In their suggestions to the 16th Finance Commission (FC), several states have argued in favour of increasing their share in the divisible tax pool. Some have even called for raising the states’ share all the way up to 50 per cent from the current 41 per cent.
States do have a right to feel aggrieved. After all, even as the 14th FC increased their share in the tax pool to 42 per cent, and the 15th FC keeps it at 41 per cent (reducing it by 1 per cent with J&K becoming a Union territory), the central government reduced the divisible tax pool itself. It did so by imposing cesses and surcharges, revenue from which is not shared with the states. By 2021-22, the divisible tax pool had shrunk to 78.9 per cent of the Centre’s gross tax revenues, from 88.6 per cent in 2011-12, as per the RBI. Thus, states have, on average, received only 32 per cent of gross tax revenues over the past six years.
The question then is: Should the finance commission accept their demand, and alongside, impose a limit on the cesses and surcharges that can be levied? This is not an unjustified demand. However, there are several issues to consider.
One, considering the demands on the Centre’s budget, it will be fiscally challenging for it if overall transfers to states are increased further. States already spend around 60 per cent of general government expenditure. Thus, the states’ demand for greater fiscal autonomy could be met by increasing the share of untied transfers. This would mean that within the current level of transfers from the Centre, the composition of tied and untied funds needs to be reworked, which would require rationalising centrally-sponsored schemes. This, however, is tricky terrain.

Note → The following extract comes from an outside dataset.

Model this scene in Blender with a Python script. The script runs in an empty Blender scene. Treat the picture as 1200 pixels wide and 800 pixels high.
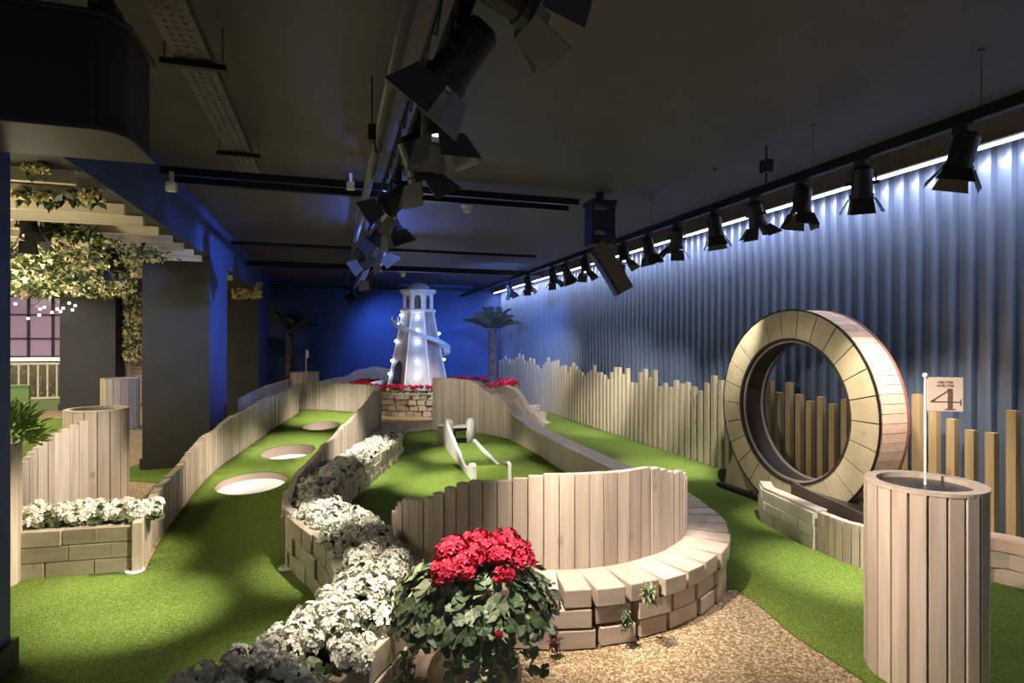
import bpy, bmesh, math, random
from mathutils import Vector, Matrix, Euler
from mathutils.geometry import delaunay_2d_cdt
random.seed(11)
PI = math.pi
SC = bpy.context.scene
COL = SC.collection
F = 675.0; YAW = math.radians(17.28); CS, SN = math.cos(YAW), math.sin(YAW); HC = 1.65

# ------------------------------------------------------------------ helpers: positions
def W(xc, d, z=0.0):            # metres right of / ahead of the viewpoint -> hall coordinates
    return Vector((xc*CS + d*SN, d*CS - xc*SN, z))
def G(u, v, z=0.0):             # sight line met with the level z
    d = (HC - z)*F/(v - 400.0)
    return W((u-600.0)/F*d, d, z)
def depth(p): return p[0]*SN + p[1]*CS
def side(p): return p[0]*CS - p[1]*SN
def ratio(u):
    t = (u-600.0)/F
    return (t*CS + SN)/(CS - t*SN)
def lerp(a, b, t): return a + (b-a)*t
def interp(x, tab):
    if x <= tab[0][0]: return tab[0][1]
    for (a, va), (b, vb) in zip(tab, tab[1:]):
        if x <= b:
            t = (x-a)/(b-a); t = t*t*(3-2*t)
            return lerp(va, vb, t)
    return tab[-1][1]
def smooth(pts, n=12):
    P = [Vector(p) for p in pts]; out = []
    for i in range(len(P)-1):
        p0, p1, p2, p3 = P[max(i-1, 0)], P[i], P[i+1], P[min(i+2, len(P)-1)]
        for k in range(n):
            t = k/n
            out.append(0.5*((2*p1) + (p2-p0)*t + (2*p0-5*p1+4*p2-p3)*t*t + (3*p1-p0-3*p2+p3)*t**3))
    out.append(P[-1]); return out
def resample(P, step):
    L = [0.0]
    for a, b in zip(P, P[1:]): L.append(L[-1] + (b-a).length)
    n = max(1, int(round(L[-1]/step))); out = []; j = 0
    for i in range(n+1):
        s = L[-1]*i/n
        while j < len(L)-2 and L[j+1] < s: j += 1
        t = (s-L[j])/max(1e-9, L[j+1]-L[j])
        out.append(P[j].lerp(P[j+1], t))
    return out
def offset(P, d):               # move a plan path sideways (positive = to its left)
    out = []
    for i, p in enumerate(P):
        t = P[min(i+1, len(P)-1)] - P[max(i-1, 0)]; t.z = 0; t.normalize()
        out.append(p + Vector((-t.y, t.x, 0))*d)
    return out

# ------------------------------------------------------------------ helpers: meshes
class MB:
    def __init__(s): s.v = []; s.f = []; s.m = []; s.smooth = False
    def add(s, vs, fs, mi=0):
        b = len(s.v); s.v += [tuple(x) for x in vs]
        for q in fs: s.f.append([b+i for i in q]); s.m.append(mi)
    def box(s, c, size, rot=None, mi=0, taper=1.0):
        hx, hy, hz = size[0]/2, size[1]/2, size[2]/2
        vs = []
        for z in (-hz, hz):
            k = taper if z > 0 else 1.0
            for x, y in ((-hx, -hy), (hx, -hy), (hx, hy), (-hx, hy)): vs.append(Vector((x*k, y*k, z)))
        if rot is not None:
            M = rot if isinstance(rot, Matrix) else Euler(rot).to_matrix()
            vs = [M @ v for v in vs]
        c = Vector(c)
        s.add([v+c for v in vs], [(3,2,1,0),(4,5,6,7),(0,1,5,4),(1,2,6,5),(2,3,7,6),(3,0,4,7)], mi)
    def tube(s, path, r, n=8, mi=0, cap=True):
        P = [Vector(p) for p in path]; b = []
        for i, p in enumerate(P):
            t = (P[min(i+1, len(P)-1)] - P[max(i-1, 0)]).normalized()
            up = Vector((0, 0, 1)) if abs(t.z) < 0.95 else Vector((1, 0, 0))
            x = t.cross(up).normalized(); y = x.cross(t)
            rr = r[i] if isinstance(r, (list, tuple)) else r
            b.append([p + (x*math.cos(2*PI*k/n) + y*math.sin(2*PI*k/n))*rr for k in range(n)])
        vs = [q for ring in b for q in ring]; fs = []
        for i in range(len(P)-1):
            for k in range(n): fs.append((i*n+k, (i+1)*n+k, (i+1)*n+(k+1) % n, i*n+(k+1) % n))
        if cap:
            fs.append(tuple(range(n))); fs.append(tuple((len(P)-1)*n+k for k in reversed(range(n))))
        s.add(vs, fs, mi)
    def lathe(s, prof, c=(0,0,0), n=24, mi=0, M=None, a0=0.0, cap=True):
        vs = []
        for r, z in prof:
            for k in range(n):
                a = a0 + 2*PI*k/n; v = Vector((r*math.cos(a), r*math.sin(a), z))
                if M is not None: v = M @ v
                vs.append(v + Vector(c))
        fs = []
        for i in range(len(prof)-1):
            for k in range(n): fs.append((i*n+k, i*n+(k+1) % n, (i+1)*n+(k+1) % n, (i+1)*n+k))
        if cap and prof[0][0] > 1e-4: fs.append(tuple(reversed(range(n))))
        if cap and prof[-1][0] > 1e-4: fs.append(tuple((len(prof)-1)*n+k for k in range(n)))
        s.add(vs, fs, mi)
    def prism(s, poly, z0, z1, mi=0):
        n = len(poly)
        s.add([(p[0], p[1], z0) for p in poly] + [(p[0], p[1], z1) for p in poly],
              [tuple(reversed(range(n))), tuple(range(n, 2*n))] + [(i, (i+1) % n, n+(i+1) % n, n+i) for i in range(n)], mi)
    def mesh(s, name, mats):
        me = bpy.data.meshes.new(name); me.from_pydata(s.v, [], s.f)
        for m in (mats if isinstance(mats, (list, tuple)) else [mats]): me.materials.append(m)
        for p, mi in zip(me.polygons, s.m): p.material_index = mi; p.use_smooth = s.smooth
        me.update()
        bm = bmesh.new(); bm.from_mesh(me); bmesh.ops.recalc_face_normals(bm, faces=bm.faces); bm.to_mesh(me); bm.free()
        return me
    def build(s, name, mats, parent=None, bevel=0.0):
        o = bpy.data.objects.new(name, s.mesh(name, mats)); COL.objects.link(o)
        if parent is not None: o.parent = parent; o.matrix_parent_inverse = parent_inv(parent)
        if bevel:
            m = o.modifiers.new('edge', 'BEVEL'); m.width = bevel; m.segments = 2; m.limit_method = 'ANGLE'
        return o
def parent_inv(p): return (Matrix.Translation(p.location) @ p.rotation_euler.to_matrix().to_4x4()).inverted()
def tag(o, label=None, cat=None, group=None, kind=None):
    if label: o['label'] = label
    if cat: o['category'] = cat
    if group: o['group'] = group
    if kind: o['kind'] = kind
    return o
def thing(name, label, cat, loc=(0,0,0), group=None):
    o = bpy.data.objects.new(name, None); COL.objects.link(o); o.location = loc; o.empty_display_size = .1
    return tag(o, label, cat, group)
def struct(name, mb, mat, label=None):
    o = mb.build(name, mat); o['kind'] = 'structure'; o['category'] = name.split('_')[0]
    if label: o['label'] = label
    return o

# ------------------------------------------------------------------ materials
def nt(name):
    m = bpy.data.materials.new(name); m.use_nodes = True
    t = m.node_tree; return m, t, t.nodes['Principled BSDF']
def plain(name, col, rough=.6, metal=0.0, emit=None, es=0.0, spec=None):
    m, t, b = nt(name); b.inputs['Base Color'].default_value = (*col, 1); b.inputs['Roughness'].default_value = rough
    b.inputs['Metallic'].default_value = metal
    if spec is not None: b.inputs['Specular IOR Level'].default_value = spec
    if emit: b.inputs['Emission Color'].default_value = (*emit, 1); b.inputs['Emission Strength'].default_value = es
    return m
def mixn(t, a, b, fac, kind='MIX'):
    n = t.nodes.new('ShaderNodeMix'); n.data_type = 'RGBA'; n.blend_type = kind
    for k, x in ((0, fac), (6, a), (7, b)):
        if isinstance(x, tuple): n.inputs[k].default_value = (*x, 1) if len(x) == 3 else x
        elif isinstance(x, (int, float)): n.inputs[k].default_value = x
        else: t.links.new(x, n.inputs[k])
    return n.outputs[2]
def noise(t, scale, sc=(1,1,1), detail=3, rough=.5):
    tc = t.nodes.new('ShaderNodeTexCoord'); mp = t.nodes.new('ShaderNodeMapping'); mp.inputs['Scale'].default_value = sc
    n = t.nodes.new('ShaderNodeTexNoise'); n.inputs['Scale'].default_value = scale; n.inputs['Detail'].default_value = detail; n.inputs['Roughness'].default_value = rough
    t.links.new(tc.outputs['Object'], mp.inputs[0]); t.links.new(mp.outputs[0], n.inputs['Vector']); return n.outputs['Fac']
def ramp(t, x, stops):
    r = t.nodes.new('ShaderNodeValToRGB'); e = r.color_ramp.elements
    while len(e) < len(stops): e.new(.5)
    for q, (p, c) in zip(e, stops): q.position = p; q.color = (*c, 1) if len(c) == 3 else c
    t.links.new(x, r.inputs[0]); return r.outputs[0]
def bump(t, b, h, st, dist=.01):
    n = t.nodes.new('ShaderNodeBump'); n.inputs['Strength'].default_value = st; n.inputs['Distance'].default_value = dist
    t.links.new(h, n.inputs['Height']); t.links.new(n.outputs[0], b.inputs['Normal'])
def wood(name, c1, c2, grain=(26,26,1.6), var=.3, rough=.62):
    m, t, b = nt(name)
    g = noise(t, 1.0, grain, 5, .6)
    base = ramp(t, g, [(.3, c1), (.68, c2)])
    ge = t.nodes.new('ShaderNodeNewGeometry')
    v = ramp(t, ge.outputs['Random Per Island'], [(0, (1-var,)*3), (1, (1, 1, 1))])
    col = mixn(t, base, v, 1.0, 'MULTIPLY')
    kn = noise(t, 9.0, (1,1,.55), 1, .4)
    kf = ramp(t, kn, [(.73, (0,0,0)), (.79, (.55,.55,.55))])
    col = mixn(t, col, (c1[0]*.55, c1[1]*.45, c1[2]*.38), kf)
    t.links.new(col, b.inputs['Base Color']); b.inputs['Roughness'].default_value = rough
    bump(t, b, g, .25, .004); return m
def two(name, c1, c2, scale, rough=.7, bst=0.0, sc=(1,1,1), lo=.35, hi=.65, dist=.01, detail=3):
    m, t, b = nt(name); n = noise(t, scale, sc, detail)
    t.links.new(ramp(t, n, [(lo, c1), (hi, c2)]), b.inputs['Base Color']); b.inputs['Roughness'].default_value = rough
    if bst: bump(t, b, n, bst, dist)
    return m

M_slat = wood('pale_slat_wood', (.46,.37,.285), (.64,.54,.435))
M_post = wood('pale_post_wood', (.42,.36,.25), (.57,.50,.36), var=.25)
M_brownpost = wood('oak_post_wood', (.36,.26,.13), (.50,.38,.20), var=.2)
M_block = wood('pale_block_wood', (.47,.38,.30), (.63,.53,.43), grain=(5,5,14), var=.32)
M_dblock = wood('olive_block_wood', (.40,.34,.24), (.52,.46,.34), grain=(5,5,14), var=.25)
M_kblock = wood('whitish_block_wood', (.58,.53,.44), (.72,.67,.57), grain=(5,5,14), var=.18)
M_ring = wood('ring_board', (.43,.37,.24), (.54,.47,.32), grain=(6,6,6), var=.16)
M_plank = wood('ring_plank', (.55,.38,.28), (.70,.52,.40), grain=(14,3,14), var=.2)
M_white = two('white_painted_wood', (.66,.64,.60), (.78,.76,.72), 6, .5, .05)
M_tower = two('tower_paint', (.40,.37,.37), (.54,.51,.51), 5, .5, .08, (1,1,.4))
def turf_mat():
    m, t, b = nt('artificial_turf')
    f = noise(t, 130, (1,1,1), 5, .75); g = noise(t, 2.2, (1,1,1), 3)
    c = ramp(t, f, [(.34, (.055,.100,.010)), (.52, (.170,.255,.040)), (.68, (.40,.50,.14))])
    c = mixn(t, c, ramp(t, g, [(.35, (.84,.88,.82)), (.65, (1,1,1))]), 1.0, 'MULTIPLY')
    t.links.new(c, b.inputs['Base Color']); b.inputs['Roughness'].default_value = .92; b.inputs['Specular IOR Level'].default_value = .15
    bump(t, b, f, .9, .012); return m
M_turf = turf_mat()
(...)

Driven by political considerations and/or the imperatives of economic development, successive Union governments have, through centrally-sponsored schemes, increased spending on items that fall in the state and concurrent lists. This has taken place despite grants to the states exceeding the Centre’s revenue deficit, effectively implying that it is borrowing to transfer to the states. This calls for a re-examination of the Centre’s expenditure priorities, which would create the fiscal space for it to spend on items on the Union list. However, political considerations may trump it, leading to a cash-strapped Centre sequestering revenue to fund its spending.
The demand for an increase in untied transfers also raises questions over the quality of spending. Revenue balances are worsening in a number of states, implying that state governments are borrowing more to spend on the daily functioning of government departments and services, interest payments and subsidies, and not for productive purposes. Even states like Karnataka have slipped into a revenue deficit. A high revenue deficit, which is driving the fiscal deficit in a state like Punjab, acts as a major constraint on capital spending from own resources. So, will more untied transfers create the space for higher allocations for revenue expenditure, perhaps on non-merit subsidies like power and water?
The last few years have also witnessed a flurry of cash-transfer schemes. As per a report from Axis Bank, 14 states have announced income transfer schemes, adding up to 0.6 per cent of the GDP. One could well argue that India is moving towards some form of quasi-universal income transfer. These cash transfers are being financed through a combination of expenditure switching and higher borrowings. Given the allure of such schemes and the compulsions of the electoral cycle, will greater untied transfers lead to more resources being diverted towards such avenues?
Moreover, what will a rebalancing of tied and untied transfers do for the equitable and comparable delivery of public services across the country? Considering the level of inequality — Bihar’s spending is way below that of higher income states — will increasing untied funds lead to a convergence? Will it help address the growing inter and intra state inequality?
Lastly, will an increase in untied transfers lead states to being more inclined to increase devolution to the third tier of the government? The third tier in India accounts for a considerably lower share of government spending when compared to countries such as China and South Africa (see Accelerating India’s Development). While, this is, in part, due to the constitutional framework, most states themselves are guilty of restricting devolution of functions and resources to the third tier.
The finance commission should look into these issues as it moves towards finalising its recommendations.